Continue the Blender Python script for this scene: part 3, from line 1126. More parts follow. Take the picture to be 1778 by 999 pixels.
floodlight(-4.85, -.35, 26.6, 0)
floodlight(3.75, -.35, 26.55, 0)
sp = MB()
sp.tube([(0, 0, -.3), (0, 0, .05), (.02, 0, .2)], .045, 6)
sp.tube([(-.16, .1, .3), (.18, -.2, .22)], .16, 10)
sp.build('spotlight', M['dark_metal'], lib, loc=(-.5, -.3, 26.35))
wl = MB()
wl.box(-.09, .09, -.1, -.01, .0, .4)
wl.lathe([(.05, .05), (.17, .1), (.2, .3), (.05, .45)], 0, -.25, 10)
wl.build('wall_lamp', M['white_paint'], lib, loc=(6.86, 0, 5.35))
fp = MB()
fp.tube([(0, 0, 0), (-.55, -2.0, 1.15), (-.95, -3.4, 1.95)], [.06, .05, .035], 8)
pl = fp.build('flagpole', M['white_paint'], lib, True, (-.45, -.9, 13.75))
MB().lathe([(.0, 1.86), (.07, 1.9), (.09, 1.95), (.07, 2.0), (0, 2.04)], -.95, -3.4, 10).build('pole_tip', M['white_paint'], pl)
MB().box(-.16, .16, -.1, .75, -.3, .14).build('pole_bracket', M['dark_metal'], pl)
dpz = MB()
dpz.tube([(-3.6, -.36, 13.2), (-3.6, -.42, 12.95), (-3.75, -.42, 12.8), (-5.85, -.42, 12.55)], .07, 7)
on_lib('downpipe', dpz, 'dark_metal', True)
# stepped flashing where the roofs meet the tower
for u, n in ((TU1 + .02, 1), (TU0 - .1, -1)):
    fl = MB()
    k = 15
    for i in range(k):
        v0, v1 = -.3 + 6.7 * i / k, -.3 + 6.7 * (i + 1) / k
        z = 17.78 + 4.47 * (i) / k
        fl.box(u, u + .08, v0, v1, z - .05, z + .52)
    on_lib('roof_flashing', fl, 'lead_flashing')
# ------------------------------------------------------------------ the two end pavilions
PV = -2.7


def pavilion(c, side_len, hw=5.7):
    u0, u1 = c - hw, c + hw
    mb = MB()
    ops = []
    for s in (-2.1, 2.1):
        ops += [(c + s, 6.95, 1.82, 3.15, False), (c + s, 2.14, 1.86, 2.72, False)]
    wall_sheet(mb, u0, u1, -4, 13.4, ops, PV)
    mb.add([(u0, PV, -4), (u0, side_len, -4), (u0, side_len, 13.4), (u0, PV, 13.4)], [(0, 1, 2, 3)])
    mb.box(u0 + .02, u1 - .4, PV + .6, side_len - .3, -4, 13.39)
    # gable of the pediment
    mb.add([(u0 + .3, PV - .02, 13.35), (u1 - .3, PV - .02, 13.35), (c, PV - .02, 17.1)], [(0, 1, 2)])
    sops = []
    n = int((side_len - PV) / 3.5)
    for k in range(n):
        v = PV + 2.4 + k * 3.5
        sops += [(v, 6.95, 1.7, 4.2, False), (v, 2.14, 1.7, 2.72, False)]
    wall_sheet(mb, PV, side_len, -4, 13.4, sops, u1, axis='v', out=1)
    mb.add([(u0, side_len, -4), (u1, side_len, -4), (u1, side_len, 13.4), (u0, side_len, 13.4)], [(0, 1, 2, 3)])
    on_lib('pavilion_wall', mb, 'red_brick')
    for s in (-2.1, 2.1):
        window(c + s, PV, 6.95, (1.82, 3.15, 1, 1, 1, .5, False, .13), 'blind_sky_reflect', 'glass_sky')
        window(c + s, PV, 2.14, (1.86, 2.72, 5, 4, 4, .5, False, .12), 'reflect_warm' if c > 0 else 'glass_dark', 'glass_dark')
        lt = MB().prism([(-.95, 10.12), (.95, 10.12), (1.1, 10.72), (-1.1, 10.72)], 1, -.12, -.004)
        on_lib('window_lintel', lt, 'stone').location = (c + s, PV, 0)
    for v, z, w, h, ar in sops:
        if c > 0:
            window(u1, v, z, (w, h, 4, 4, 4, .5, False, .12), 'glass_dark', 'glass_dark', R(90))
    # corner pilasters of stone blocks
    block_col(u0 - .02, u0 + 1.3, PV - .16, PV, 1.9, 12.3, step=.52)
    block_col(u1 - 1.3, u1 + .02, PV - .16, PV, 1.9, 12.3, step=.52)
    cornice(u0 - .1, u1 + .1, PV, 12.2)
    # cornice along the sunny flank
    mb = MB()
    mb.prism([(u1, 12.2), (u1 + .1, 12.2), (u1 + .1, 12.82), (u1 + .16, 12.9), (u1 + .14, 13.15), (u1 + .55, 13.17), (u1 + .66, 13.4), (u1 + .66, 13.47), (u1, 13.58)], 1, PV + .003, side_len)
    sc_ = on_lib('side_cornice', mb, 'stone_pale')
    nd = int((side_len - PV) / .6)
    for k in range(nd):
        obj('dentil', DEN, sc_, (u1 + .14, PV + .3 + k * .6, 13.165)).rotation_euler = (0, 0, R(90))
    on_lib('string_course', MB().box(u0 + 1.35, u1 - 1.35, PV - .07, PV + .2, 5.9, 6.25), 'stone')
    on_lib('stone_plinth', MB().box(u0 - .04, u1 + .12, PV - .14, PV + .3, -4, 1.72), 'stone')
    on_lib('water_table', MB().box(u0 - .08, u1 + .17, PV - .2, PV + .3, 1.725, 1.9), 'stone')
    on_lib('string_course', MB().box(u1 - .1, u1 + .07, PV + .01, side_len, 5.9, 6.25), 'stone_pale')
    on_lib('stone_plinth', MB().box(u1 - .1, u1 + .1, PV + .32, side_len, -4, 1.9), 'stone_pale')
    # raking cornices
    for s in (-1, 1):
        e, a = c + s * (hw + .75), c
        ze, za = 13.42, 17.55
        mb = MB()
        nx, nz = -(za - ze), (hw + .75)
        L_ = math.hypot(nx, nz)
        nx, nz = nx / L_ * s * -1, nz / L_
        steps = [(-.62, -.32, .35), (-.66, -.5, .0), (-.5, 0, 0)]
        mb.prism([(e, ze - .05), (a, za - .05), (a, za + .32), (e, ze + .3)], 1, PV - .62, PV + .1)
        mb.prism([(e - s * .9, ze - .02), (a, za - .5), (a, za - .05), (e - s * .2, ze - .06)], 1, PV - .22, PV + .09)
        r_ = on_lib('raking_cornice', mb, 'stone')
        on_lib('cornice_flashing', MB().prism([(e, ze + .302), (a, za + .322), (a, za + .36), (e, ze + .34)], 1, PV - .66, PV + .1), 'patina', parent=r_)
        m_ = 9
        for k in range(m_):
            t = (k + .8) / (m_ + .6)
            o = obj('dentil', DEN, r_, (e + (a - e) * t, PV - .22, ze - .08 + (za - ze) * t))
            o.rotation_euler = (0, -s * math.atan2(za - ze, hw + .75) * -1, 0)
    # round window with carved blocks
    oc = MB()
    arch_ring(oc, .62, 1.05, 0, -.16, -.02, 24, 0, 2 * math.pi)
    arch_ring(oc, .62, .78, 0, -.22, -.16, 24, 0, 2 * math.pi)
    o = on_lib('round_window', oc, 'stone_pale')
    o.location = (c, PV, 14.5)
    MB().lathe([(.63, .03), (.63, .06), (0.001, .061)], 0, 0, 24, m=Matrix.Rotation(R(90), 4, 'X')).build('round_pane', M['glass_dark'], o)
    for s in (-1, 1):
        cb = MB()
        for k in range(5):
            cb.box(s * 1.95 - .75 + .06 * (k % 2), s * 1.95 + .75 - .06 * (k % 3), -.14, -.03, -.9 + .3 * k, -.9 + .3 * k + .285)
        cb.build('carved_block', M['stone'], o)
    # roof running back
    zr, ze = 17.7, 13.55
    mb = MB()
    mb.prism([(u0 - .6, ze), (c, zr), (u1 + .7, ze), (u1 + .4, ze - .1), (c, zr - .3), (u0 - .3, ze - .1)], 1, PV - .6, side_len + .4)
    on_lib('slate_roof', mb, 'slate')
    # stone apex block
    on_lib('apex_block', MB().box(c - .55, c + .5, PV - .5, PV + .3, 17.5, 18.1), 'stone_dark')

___

Description of the task: Give the number of lines in the listing above that contain "False", and nothing else.

Full solution: 5